Seeing America, 26.2 miles at a time



Sally Bartelmo is off and running — in more ways than one.

The 23-year-old civil engineering alumna works fulltime at the Savannah River Site while also pursuing her master’s in civil engineering via the APOGEE distance education program at the College of Engineering and Computing. When she completes her master’s, she hopes to transition into a career in railroad engineering.

It’s what Bartelmo does in her spare time, though, that has her colleagues talking. Bartelmo intends to run a marathon in each of the 50 states — plus Washington D.C. — before her 30th birthday. “And if I can do it sooner, I’ll do it sooner,” she says.

With 13 marathons and nine states already underfoot, including the Big Wild Life marathon in Anchorage, Alaska, which she ran last August, she’s well on her way. She completed two marathons in a single weekend at the start of 2015 and plans to run the famous New York City marathon later this year. She hopes to cross off N.C. in the coming months as well.

“I’m also going to England and running a 100k,” she says. “That’s my big goal for this year.”

That’s a big step — several thousand of them, in fact — for someone who didn’t run her first marathon until 2012. But the Rock Hill native has plenty of inspiration, starting with her father, who died of heart attack while running in 2010.

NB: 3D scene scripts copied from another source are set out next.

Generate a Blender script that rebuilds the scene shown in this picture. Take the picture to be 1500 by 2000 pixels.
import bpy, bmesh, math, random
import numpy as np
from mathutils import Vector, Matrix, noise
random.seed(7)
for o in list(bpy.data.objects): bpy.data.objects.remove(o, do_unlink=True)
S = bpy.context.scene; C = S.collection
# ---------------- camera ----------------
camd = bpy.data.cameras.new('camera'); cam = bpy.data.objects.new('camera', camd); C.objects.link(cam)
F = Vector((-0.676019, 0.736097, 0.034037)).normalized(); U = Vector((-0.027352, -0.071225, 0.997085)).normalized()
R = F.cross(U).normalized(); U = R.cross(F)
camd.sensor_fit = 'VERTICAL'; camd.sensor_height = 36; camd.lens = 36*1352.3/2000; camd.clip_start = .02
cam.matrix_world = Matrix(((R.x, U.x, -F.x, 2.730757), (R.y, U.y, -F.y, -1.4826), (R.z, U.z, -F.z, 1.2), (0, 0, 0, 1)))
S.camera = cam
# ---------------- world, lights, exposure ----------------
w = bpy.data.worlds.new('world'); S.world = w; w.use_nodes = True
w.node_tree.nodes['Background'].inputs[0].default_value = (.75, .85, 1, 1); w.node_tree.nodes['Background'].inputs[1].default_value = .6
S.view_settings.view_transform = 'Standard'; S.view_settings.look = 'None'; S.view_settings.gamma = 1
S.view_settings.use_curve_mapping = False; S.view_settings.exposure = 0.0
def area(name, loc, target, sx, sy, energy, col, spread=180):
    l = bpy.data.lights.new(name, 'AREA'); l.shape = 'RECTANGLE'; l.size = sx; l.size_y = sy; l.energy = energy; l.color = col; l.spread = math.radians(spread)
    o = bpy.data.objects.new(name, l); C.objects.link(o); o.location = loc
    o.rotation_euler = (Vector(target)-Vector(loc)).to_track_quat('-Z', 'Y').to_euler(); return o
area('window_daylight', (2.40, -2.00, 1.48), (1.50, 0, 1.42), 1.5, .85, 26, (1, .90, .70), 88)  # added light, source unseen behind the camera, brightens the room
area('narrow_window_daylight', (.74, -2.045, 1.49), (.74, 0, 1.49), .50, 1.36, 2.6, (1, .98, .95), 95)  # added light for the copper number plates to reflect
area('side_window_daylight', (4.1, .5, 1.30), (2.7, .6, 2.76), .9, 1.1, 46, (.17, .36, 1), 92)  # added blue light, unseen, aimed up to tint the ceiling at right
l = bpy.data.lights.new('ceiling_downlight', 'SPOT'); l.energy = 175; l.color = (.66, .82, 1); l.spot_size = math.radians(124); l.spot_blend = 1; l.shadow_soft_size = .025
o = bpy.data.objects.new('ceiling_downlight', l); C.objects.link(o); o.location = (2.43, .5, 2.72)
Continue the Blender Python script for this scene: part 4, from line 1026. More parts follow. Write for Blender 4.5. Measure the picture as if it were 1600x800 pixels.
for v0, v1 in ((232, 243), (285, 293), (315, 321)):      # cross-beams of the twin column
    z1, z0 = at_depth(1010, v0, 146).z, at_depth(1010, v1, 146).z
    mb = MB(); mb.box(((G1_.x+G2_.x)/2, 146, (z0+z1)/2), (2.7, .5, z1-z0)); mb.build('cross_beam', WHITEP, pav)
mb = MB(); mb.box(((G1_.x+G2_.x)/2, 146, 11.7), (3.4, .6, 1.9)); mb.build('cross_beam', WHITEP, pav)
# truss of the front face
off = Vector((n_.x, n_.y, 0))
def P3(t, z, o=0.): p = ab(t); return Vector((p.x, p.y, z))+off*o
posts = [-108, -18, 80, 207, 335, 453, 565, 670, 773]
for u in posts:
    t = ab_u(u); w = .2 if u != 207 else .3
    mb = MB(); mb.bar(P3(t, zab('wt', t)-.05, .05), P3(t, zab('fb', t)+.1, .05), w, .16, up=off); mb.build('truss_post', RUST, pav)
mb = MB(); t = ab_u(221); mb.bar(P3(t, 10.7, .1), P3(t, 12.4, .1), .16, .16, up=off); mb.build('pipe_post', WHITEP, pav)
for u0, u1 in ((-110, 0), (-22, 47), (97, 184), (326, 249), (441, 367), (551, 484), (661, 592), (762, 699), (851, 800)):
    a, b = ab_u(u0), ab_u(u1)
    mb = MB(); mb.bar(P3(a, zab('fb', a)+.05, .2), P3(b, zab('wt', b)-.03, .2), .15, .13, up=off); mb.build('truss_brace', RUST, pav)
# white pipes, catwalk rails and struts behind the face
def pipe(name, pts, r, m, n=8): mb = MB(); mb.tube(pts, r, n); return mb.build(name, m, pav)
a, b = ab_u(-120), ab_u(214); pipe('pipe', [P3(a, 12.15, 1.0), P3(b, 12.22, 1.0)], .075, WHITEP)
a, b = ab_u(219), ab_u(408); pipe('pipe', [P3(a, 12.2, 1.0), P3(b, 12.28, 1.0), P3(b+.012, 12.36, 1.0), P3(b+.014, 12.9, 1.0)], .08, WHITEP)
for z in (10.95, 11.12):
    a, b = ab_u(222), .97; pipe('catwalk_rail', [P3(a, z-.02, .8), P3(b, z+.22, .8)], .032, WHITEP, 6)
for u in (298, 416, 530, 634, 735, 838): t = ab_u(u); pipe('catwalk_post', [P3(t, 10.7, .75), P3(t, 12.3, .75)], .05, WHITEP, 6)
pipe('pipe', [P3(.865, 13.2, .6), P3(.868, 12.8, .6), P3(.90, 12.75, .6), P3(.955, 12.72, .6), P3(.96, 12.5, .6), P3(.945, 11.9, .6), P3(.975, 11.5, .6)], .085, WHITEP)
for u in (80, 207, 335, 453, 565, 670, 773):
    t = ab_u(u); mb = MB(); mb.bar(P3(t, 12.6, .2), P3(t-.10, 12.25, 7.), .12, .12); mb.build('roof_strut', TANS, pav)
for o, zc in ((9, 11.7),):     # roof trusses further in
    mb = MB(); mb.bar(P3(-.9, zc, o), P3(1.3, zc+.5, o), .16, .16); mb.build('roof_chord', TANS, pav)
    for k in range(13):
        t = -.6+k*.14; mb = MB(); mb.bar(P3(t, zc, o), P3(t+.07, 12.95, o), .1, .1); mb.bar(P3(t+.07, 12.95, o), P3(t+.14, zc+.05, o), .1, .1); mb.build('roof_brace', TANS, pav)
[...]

“A friend asked if I wanted to run a 5k and I thought, ‘Yeah, I could do that and run it for my dad, kind of like a bucket list thing,’” she says. “But it was a lot of fun, so I signed up for a 10k, did the 10k, then thought, well, ‘Maybe I’ll sign up for a half marathon.’ It just snowballed.”

“And it’s kind of ironic,” she adds, “because my dad used to drag me along sometimes when he’d go running, and I’d complain the whole time!”

But she kept running — and came up with her goal of 50 marathons in 50 states (plus Washington, D.C.) — because it feeds another big passion, her lifelong love of travel.

“I’ve been able to travel around the country and see so much stuff that I’d probably never otherwise see,” she says “And then, when you’re running, you end up talking to different kinds of people that come from all over and have all these different backgrounds. I love hearing all their stories.”

The Alaska trip has been her favorite so far, she says, but her favorite race has been the Chicago Marathon. Asked why, she laughs, revealing one more factor motivating her to cross the finish line.

“There’s really nothing like finishing the Chicago Marathon and having a beer and a deep dish pizza,” she says. “After running a marathon, you can kill a deep dish pizza.”